Das stimmt. Aber es gibt in allen Schichten der Gesellschaft säkulare Stimmen, und sie sind immer noch da.
Üben militante Islamisten wie Bin Laden nicht auf viele junge Leute eine enorme Faszination aus? Er war immerhin der Erste, der die USA empfindlich zu treffen vermocht hat.
Ja, aber was war der Effekt? Afghanistan wurde rekolonisiert, Israel bedrängt die Palästinenser. Was also hat der 11. September der arabischen Welt gebracht? Es ist die Politik des Spektakels, großes Theater. Aber wenn die Politik zurückkehrt, sieht man den Schaden, den es angerichtet hat.

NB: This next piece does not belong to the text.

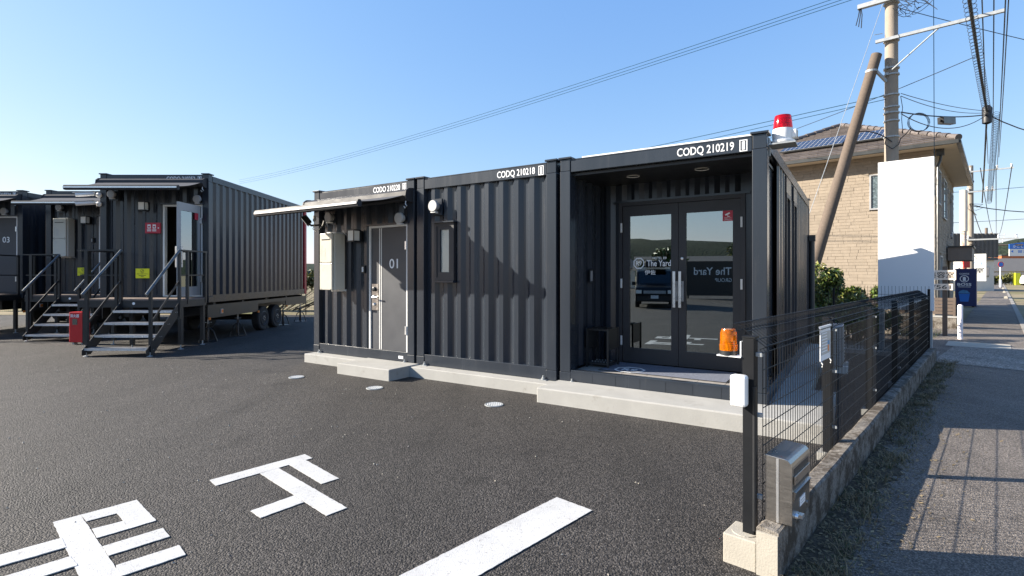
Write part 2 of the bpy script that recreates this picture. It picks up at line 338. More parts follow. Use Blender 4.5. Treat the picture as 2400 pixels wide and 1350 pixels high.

Sie entstammen einer Linken, die noch sehr internationalistisch gedacht hat. Heute gelten Sie, aufgrund Ihrer Herkunft, als Mittler zwischen Ost und West. Wo würden Sie sich selbst verorten?
Ich sehe mich selbst als Teil der kosmopolitischen Linken, ich habe Freunde in den meisten Teilen der Welt. Der Generation von 1968 anzugehören, ist, wie einem Club anzugehören: Man fühlt sich nicht einer bestimmten Nationalität zugehörig.
Was hat, Ihrer Meinung nach, die Entfremdung zwischen Ost und West bewirkt?
Die Globalisierung hat größere soziale Ungleichheiten produziert, als sie die meiste Zeit des 20. Jahrhunderts hindurch bestanden haben. Wenn ich dann Politiker wie Blair im Fernsehen reden höre, der wie ein grinsender Discjockey über die Wunder des Internets schwadroniert, frage ich mich: In welcher Welt lebt er eigentlich? Weiß er nicht, dass für den größten Teil der Welt das Internet das Privileg einer sehr kleinen Elite ist? Diese Leute leben in einer Traumwelt. Sie sind ihrer eigenen Rhetorik verfallen und glauben, dass die Globalisierung nach unten durchsickert und die ganze Welt reicher wird. Das ist leider überhaupt nicht so.
Was ist von 1968 geblieben?
Wir hatten in gewisser Weise Glück, jung zu sein in einer Zeit, in der die ganze Welt an der Schwelle zur Veränderung zu stehen schien. Das hat uns politisiert. Aber immer, wenn es eine Zeit der Niederlage gibt, ändern sich die Menschen, weil sie eine Wahl über ihren weiteren Lebensweg treffen müssen. Und es ist ein echtes Phänomen: Es gibt, allein im britischen Kabinett, drei Mitglieder, die in einer trotzkistischen Gruppe waren, und in ganz Europa ist das so. Ich treffe oft zufällig auf Leute, die ich noch aus den Sechzigern kenne, und wenn ich sie frage, was sie machen, sagen sie mir: Oh, ich bin Minister in Schweden. Da ist eine Kluft zwischen uns. Sie haben sich entschieden, ihren Frieden mit dem Establishment zu machen.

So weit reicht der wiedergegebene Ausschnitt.